Task objective - The data below should be printed in full, exactly, and without any of its images.

Given information -
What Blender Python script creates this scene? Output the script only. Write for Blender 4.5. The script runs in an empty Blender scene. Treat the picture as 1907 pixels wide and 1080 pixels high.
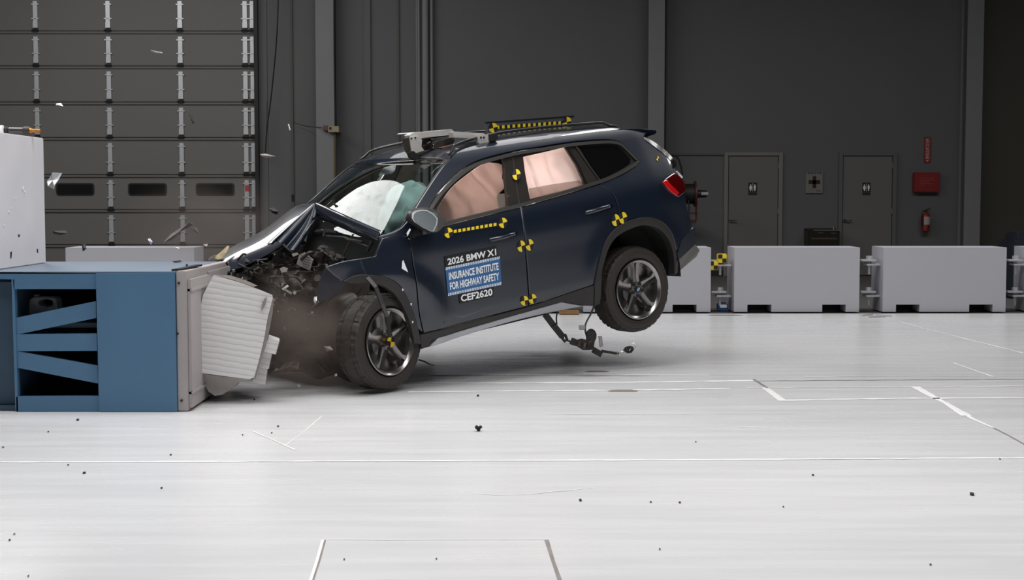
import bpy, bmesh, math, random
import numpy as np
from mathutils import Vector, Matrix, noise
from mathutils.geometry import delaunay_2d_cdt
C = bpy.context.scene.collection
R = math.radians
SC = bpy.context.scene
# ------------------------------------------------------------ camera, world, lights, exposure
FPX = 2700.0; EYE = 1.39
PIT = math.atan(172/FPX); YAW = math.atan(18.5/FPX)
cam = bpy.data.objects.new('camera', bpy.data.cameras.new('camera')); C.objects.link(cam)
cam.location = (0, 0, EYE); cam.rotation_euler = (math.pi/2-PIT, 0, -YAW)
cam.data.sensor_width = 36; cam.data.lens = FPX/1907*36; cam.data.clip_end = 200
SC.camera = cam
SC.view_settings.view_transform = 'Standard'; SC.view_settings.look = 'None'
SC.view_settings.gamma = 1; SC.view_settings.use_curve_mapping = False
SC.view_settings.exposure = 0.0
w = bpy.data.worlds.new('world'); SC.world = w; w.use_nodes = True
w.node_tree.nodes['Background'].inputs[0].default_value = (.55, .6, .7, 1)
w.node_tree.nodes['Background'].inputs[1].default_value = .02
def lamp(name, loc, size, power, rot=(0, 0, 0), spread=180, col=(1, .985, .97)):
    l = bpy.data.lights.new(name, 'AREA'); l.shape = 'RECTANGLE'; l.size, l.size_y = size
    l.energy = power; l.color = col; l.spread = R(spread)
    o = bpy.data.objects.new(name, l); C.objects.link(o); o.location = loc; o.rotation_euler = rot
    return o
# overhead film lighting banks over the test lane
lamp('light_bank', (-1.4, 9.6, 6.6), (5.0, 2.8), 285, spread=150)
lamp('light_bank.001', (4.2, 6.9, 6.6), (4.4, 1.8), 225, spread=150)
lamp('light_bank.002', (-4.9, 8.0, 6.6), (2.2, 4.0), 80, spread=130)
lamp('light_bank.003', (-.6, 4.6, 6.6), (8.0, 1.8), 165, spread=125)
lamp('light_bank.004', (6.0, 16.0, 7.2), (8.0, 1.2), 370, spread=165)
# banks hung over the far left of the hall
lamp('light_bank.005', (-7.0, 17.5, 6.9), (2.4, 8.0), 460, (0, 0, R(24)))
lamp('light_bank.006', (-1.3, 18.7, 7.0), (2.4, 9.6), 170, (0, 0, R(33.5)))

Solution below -
What Blender Python script creates this scene? Output the script only. Write for Blender 4.5. The script runs in an empty Blender scene. Treat the picture as 1907 pixels wide and 1080 pixels high.
import bpy, bmesh, math, random
import numpy as np
from mathutils import Vector, Matrix, noise
from mathutils.geometry import delaunay_2d_cdt
C = bpy.context.scene.collection
R = math.radians
SC = bpy.context.scene
# ------------------------------------------------------------ camera, world, lights, exposure
FPX = 2700.0; EYE = 1.39
PIT = math.atan(172/FPX); YAW = math.atan(18.5/FPX)
cam = bpy.data.objects.new('camera', bpy.data.cameras.new('camera')); C.objects.link(cam)
cam.location = (0, 0, EYE); cam.rotation_euler = (math.pi/2-PIT, 0, -YAW)
cam.data.sensor_width = 36; cam.data.lens = FPX/1907*36; cam.data.clip_end = 200
SC.camera = cam
SC.view_settings.view_transform = 'Standard'; SC.view_settings.look = 'None'
SC.view_settings.gamma = 1; SC.view_settings.use_curve_mapping = False
SC.view_settings.exposure = 0.0
w = bpy.data.worlds.new('world'); SC.world = w; w.use_nodes = True
w.node_tree.nodes['Background'].inputs[0].default_value = (.55, .6, .7, 1)
w.node_tree.nodes['Background'].inputs[1].default_value = .02
def lamp(name, loc, size, power, rot=(0, 0, 0), spread=180, col=(1, .985, .97)):
    l = bpy.data.lights.new(name, 'AREA'); l.shape = 'RECTANGLE'; l.size, l.size_y = size
    l.energy = power; l.color = col; l.spread = R(spread)
    o = bpy.data.objects.new(name, l); C.objects.link(o); o.location = loc; o.rotation_euler = rot
    return o
# overhead film lighting banks over the test lane
lamp('light_bank', (-1.4, 9.6, 6.6), (5.0, 2.8), 285, spread=150)
lamp('light_bank.001', (4.2, 6.9, 6.6), (4.4, 1.8), 225, spread=150)
lamp('light_bank.002', (-4.9, 8.0, 6.6), (2.2, 4.0), 80, spread=130)
lamp('light_bank.003', (-.6, 4.6, 6.6), (8.0, 1.8), 165, spread=125)
lamp('light_bank.004', (6.0, 16.0, 7.2), (8.0, 1.2), 370, spread=165)
# banks hung over the far left of the hall
lamp('light_bank.005', (-7.0, 17.5, 6.9), (2.4, 8.0), 460, (0, 0, R(24)))
lamp('light_bank.006', (-1.3, 18.7, 7.0), (2.4, 9.6), 170, (0, 0, R(33.5)))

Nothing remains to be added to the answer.